Task to complete:
Retype exactly the lines below, beginning with the first and ending with the line where "scene.camera = cam" appears.

────────────────────────────────────────

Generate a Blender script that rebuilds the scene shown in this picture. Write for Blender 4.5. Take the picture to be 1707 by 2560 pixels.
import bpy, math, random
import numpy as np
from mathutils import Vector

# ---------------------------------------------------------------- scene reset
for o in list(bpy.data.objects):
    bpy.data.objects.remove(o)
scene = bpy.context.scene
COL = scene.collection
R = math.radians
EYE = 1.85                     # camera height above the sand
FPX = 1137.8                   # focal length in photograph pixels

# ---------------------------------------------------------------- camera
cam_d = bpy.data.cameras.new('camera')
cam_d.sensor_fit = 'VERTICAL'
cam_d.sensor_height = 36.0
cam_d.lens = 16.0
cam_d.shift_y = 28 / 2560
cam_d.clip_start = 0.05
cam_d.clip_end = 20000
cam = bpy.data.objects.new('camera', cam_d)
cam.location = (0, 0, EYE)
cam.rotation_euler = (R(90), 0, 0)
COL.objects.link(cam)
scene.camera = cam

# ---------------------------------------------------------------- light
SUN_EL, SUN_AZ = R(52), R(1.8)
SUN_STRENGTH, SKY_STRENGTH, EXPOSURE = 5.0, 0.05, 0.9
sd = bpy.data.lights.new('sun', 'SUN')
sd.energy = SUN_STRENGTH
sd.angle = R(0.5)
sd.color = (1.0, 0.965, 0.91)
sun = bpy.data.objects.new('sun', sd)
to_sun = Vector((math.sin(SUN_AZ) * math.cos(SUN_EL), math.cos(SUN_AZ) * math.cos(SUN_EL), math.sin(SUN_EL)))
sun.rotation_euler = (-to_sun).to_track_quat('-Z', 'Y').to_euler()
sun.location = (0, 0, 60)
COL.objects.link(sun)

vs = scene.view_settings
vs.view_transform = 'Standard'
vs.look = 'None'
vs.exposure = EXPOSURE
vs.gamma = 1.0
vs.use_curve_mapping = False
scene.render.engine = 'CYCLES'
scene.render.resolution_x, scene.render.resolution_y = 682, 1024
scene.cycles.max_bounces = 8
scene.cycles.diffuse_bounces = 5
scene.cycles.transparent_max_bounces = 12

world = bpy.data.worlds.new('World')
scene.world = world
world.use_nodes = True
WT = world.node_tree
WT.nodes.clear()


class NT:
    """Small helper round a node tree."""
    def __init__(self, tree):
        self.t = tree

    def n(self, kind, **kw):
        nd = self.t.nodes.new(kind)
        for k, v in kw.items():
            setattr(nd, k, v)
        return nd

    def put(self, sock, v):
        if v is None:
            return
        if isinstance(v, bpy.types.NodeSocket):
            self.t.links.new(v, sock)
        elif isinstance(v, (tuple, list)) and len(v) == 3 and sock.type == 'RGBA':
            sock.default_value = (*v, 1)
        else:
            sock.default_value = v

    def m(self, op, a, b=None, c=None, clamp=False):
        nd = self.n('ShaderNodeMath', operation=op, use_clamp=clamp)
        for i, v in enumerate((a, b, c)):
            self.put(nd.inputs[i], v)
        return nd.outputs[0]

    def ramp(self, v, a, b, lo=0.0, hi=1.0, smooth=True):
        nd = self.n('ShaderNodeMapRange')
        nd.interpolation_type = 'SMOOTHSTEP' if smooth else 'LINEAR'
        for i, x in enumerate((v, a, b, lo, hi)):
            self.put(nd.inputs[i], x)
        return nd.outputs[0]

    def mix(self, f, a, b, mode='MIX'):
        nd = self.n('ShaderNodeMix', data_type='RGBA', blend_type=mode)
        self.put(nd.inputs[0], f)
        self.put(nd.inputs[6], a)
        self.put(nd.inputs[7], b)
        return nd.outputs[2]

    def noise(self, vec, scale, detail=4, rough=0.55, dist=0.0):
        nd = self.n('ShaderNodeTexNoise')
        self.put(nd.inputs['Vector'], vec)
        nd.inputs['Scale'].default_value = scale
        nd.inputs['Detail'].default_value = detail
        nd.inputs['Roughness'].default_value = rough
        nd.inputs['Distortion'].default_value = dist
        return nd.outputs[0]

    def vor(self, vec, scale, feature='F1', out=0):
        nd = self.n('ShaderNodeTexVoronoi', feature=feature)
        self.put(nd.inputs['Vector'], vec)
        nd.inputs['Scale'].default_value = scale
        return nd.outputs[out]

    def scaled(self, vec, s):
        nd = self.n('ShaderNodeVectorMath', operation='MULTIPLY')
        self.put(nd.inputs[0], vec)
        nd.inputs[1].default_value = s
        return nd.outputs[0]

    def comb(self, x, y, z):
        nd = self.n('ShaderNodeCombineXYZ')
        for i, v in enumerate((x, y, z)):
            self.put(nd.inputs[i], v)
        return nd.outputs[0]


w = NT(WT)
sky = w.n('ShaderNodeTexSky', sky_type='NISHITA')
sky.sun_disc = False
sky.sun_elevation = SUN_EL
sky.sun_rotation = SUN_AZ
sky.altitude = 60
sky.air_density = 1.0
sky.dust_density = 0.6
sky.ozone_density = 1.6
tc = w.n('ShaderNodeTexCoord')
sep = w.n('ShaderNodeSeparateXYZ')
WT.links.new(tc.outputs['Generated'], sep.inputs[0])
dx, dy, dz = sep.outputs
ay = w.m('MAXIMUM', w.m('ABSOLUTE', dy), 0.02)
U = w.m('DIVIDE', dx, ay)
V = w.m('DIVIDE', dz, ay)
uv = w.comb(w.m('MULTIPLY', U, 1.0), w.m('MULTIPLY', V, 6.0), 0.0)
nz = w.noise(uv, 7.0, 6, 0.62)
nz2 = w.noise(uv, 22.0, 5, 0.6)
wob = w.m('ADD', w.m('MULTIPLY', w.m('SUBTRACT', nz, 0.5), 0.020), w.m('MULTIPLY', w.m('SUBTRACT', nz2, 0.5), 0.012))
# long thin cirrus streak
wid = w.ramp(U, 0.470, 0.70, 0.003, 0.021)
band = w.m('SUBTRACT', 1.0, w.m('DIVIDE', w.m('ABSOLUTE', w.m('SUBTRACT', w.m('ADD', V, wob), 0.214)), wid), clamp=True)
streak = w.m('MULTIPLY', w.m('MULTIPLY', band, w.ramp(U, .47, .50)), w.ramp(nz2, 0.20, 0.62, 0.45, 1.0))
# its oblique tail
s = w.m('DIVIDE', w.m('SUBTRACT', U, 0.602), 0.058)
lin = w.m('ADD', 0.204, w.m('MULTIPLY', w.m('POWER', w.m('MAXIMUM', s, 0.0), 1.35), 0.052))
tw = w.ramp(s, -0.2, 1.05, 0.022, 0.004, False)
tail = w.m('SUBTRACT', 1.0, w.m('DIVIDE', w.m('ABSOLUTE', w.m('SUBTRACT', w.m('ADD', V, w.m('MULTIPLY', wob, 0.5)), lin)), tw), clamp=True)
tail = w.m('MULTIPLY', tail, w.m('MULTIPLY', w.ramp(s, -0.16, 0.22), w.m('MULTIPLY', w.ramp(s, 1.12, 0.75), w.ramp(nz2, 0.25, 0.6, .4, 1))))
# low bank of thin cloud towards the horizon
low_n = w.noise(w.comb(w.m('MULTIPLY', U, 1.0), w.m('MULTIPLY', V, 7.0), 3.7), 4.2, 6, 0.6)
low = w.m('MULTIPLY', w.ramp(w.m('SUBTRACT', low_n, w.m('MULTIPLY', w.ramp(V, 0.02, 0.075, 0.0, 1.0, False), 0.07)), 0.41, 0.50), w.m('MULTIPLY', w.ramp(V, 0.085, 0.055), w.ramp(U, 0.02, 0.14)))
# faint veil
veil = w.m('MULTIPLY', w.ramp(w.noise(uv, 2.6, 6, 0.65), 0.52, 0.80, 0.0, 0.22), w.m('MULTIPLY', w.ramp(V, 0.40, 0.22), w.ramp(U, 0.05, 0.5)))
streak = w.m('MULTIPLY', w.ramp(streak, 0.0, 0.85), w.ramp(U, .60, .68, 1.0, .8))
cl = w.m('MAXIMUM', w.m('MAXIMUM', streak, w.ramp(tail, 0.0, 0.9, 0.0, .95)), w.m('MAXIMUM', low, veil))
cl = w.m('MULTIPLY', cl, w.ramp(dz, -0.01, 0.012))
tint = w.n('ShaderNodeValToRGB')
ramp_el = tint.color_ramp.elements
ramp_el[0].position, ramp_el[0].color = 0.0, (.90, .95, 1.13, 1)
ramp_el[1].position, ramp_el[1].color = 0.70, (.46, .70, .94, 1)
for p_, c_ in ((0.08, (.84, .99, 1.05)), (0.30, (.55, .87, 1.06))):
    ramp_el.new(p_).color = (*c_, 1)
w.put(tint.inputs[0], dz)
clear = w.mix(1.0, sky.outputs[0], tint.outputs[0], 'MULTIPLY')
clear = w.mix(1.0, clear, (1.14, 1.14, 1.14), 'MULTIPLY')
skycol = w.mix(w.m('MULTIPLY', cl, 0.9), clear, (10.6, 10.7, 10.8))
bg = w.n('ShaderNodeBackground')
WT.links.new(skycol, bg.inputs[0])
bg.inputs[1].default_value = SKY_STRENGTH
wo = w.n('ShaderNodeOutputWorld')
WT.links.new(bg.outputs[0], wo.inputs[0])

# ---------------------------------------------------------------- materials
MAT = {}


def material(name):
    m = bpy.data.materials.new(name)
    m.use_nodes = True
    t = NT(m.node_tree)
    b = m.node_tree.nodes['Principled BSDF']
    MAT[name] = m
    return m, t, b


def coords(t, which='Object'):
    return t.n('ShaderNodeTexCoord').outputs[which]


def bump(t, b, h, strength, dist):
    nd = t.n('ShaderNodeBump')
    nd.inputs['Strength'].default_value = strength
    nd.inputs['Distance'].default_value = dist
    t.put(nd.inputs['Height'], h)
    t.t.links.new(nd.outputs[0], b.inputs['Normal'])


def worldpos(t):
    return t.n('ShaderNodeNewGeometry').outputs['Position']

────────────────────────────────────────

Exercise output:
Generate a Blender script that rebuilds the scene shown in this picture. Write for Blender 4.5. Take the picture to be 1707 by 2560 pixels.
import bpy, math, random
import numpy as np
from mathutils import Vector

# ---------------------------------------------------------------- scene reset
for o in list(bpy.data.objects):
    bpy.data.objects.remove(o)
scene = bpy.context.scene
COL = scene.collection
R = math.radians
EYE = 1.85                     # camera height above the sand
FPX = 1137.8                   # focal length in photograph pixels

# ---------------------------------------------------------------- camera
cam_d = bpy.data.cameras.new('camera')
cam_d.sensor_fit = 'VERTICAL'
cam_d.sensor_height = 36.0
cam_d.lens = 16.0
cam_d.shift_y = 28 / 2560
cam_d.clip_start = 0.05
cam_d.clip_end = 20000
cam = bpy.data.objects.new('camera', cam_d)
cam.location = (0, 0, EYE)
cam.rotation_euler = (R(90), 0, 0)
COL.objects.link(cam)
scene.camera = cam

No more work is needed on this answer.